┌────────

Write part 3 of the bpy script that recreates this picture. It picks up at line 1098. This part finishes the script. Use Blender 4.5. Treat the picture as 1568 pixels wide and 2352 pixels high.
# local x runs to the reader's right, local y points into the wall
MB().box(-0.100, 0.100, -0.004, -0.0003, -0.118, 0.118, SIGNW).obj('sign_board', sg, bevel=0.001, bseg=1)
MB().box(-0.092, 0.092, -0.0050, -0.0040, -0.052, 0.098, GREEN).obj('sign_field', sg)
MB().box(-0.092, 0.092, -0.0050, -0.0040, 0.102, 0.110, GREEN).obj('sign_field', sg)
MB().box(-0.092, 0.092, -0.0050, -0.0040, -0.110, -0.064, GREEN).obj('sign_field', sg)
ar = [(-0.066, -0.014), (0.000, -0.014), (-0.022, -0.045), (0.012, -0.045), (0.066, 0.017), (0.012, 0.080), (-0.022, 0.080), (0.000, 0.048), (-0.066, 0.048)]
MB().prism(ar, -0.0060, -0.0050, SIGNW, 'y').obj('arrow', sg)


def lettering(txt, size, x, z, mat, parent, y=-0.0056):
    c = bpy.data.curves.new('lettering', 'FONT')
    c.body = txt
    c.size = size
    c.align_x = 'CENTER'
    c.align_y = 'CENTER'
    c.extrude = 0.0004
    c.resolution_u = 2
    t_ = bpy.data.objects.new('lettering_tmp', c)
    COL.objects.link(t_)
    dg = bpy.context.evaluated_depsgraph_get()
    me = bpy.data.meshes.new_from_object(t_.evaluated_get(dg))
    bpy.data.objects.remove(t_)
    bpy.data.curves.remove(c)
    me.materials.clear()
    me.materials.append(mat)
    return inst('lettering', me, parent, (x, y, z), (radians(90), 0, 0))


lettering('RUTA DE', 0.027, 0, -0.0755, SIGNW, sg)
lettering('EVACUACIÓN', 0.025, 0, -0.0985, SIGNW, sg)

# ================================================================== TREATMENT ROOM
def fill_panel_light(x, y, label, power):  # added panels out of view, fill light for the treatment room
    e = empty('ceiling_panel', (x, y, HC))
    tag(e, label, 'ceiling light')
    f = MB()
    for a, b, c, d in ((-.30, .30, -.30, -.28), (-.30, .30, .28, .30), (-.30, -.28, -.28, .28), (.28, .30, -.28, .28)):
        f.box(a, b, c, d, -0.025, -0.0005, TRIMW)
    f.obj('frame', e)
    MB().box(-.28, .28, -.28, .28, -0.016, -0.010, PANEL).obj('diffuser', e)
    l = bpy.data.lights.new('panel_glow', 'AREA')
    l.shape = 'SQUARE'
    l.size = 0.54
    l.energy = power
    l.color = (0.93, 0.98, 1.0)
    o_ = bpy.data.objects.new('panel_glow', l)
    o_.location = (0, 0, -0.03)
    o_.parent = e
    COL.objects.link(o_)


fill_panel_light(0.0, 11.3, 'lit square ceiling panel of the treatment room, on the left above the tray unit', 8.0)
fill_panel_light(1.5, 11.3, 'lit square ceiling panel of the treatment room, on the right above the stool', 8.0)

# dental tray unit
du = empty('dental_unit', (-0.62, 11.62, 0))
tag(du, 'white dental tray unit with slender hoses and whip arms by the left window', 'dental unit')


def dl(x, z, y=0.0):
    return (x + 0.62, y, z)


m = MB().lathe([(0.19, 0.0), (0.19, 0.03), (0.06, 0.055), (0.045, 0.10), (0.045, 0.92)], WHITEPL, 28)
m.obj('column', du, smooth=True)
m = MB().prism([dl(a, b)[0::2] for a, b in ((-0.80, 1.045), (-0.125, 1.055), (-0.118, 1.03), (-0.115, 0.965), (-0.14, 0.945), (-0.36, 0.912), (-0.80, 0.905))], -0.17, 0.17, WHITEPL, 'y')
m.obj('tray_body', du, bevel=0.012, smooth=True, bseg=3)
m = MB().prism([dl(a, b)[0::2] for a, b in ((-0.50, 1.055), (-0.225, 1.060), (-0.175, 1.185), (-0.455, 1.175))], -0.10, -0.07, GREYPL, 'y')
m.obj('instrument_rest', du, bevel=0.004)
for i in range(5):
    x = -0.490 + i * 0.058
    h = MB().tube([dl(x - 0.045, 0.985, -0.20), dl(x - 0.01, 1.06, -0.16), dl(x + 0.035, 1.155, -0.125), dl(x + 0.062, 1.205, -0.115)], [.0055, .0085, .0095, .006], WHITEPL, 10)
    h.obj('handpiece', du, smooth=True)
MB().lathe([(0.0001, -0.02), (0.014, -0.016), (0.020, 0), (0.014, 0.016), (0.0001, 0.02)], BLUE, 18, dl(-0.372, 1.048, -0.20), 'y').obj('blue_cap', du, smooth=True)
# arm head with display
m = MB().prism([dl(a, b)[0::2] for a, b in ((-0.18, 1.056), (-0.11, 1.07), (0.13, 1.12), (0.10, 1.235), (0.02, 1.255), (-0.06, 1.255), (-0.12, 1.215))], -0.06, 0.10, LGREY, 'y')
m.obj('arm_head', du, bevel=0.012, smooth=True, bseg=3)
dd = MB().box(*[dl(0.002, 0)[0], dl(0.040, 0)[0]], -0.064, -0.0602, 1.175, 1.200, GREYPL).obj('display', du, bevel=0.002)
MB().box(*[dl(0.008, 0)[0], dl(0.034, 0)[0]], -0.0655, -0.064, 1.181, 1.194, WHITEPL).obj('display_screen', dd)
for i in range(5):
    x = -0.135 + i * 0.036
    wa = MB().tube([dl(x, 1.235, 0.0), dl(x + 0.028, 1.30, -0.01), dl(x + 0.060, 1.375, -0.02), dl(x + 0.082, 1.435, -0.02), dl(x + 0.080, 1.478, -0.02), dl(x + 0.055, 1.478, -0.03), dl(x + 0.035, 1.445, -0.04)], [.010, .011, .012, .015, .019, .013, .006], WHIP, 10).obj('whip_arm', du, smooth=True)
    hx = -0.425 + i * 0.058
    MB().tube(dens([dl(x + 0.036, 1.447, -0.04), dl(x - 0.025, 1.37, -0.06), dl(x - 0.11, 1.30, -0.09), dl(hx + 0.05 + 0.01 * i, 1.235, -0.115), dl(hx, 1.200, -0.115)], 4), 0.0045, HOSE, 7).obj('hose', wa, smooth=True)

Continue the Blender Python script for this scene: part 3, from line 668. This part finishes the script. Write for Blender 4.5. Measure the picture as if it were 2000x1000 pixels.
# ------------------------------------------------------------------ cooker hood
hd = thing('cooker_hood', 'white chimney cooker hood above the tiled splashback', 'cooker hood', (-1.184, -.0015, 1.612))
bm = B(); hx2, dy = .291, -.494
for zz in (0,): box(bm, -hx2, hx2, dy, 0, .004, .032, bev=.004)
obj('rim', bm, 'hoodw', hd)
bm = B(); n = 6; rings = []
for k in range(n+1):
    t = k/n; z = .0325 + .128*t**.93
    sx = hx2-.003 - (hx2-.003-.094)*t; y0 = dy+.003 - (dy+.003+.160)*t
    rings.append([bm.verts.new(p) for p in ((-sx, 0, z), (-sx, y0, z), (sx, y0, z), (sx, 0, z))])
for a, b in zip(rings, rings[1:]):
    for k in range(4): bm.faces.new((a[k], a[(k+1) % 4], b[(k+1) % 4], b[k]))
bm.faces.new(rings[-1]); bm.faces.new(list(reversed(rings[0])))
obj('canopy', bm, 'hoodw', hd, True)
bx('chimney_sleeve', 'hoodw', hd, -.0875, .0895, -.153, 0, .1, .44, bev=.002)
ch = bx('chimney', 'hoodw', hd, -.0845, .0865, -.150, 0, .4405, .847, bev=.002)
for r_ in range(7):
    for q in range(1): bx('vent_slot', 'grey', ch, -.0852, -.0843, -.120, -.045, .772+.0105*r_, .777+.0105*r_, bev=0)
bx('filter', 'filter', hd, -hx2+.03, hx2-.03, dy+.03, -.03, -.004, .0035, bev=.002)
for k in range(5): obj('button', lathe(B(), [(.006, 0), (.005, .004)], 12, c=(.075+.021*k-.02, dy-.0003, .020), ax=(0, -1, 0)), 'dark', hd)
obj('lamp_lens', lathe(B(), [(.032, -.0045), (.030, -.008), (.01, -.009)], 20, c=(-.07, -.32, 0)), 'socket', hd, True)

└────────

Using the data above, restate word for word the lines from its opening line through the line that contains "MB().prism(ar, -0.0060, -0.0050, SIGNW, 'y').obj('arrow', sg)", and no more.

## Result of this task
Write part 3 of the bpy script that recreates this picture. It picks up at line 1098. This part finishes the script. Use Blender 4.5. Treat the picture as 1568 pixels wide and 2352 pixels high.
# local x runs to the reader's right, local y points into the wall
MB().box(-0.100, 0.100, -0.004, -0.0003, -0.118, 0.118, SIGNW).obj('sign_board', sg, bevel=0.001, bseg=1)
MB().box(-0.092, 0.092, -0.0050, -0.0040, -0.052, 0.098, GREEN).obj('sign_field', sg)
MB().box(-0.092, 0.092, -0.0050, -0.0040, 0.102, 0.110, GREEN).obj('sign_field', sg)
MB().box(-0.092, 0.092, -0.0050, -0.0040, -0.110, -0.064, GREEN).obj('sign_field', sg)
ar = [(-0.066, -0.014), (0.000, -0.014), (-0.022, -0.045), (0.012, -0.045), (0.066, 0.017), (0.012, 0.080), (-0.022, 0.080), (0.000, 0.048), (-0.066, 0.048)]
MB().prism(ar, -0.0060, -0.0050, SIGNW, 'y').obj('arrow', sg)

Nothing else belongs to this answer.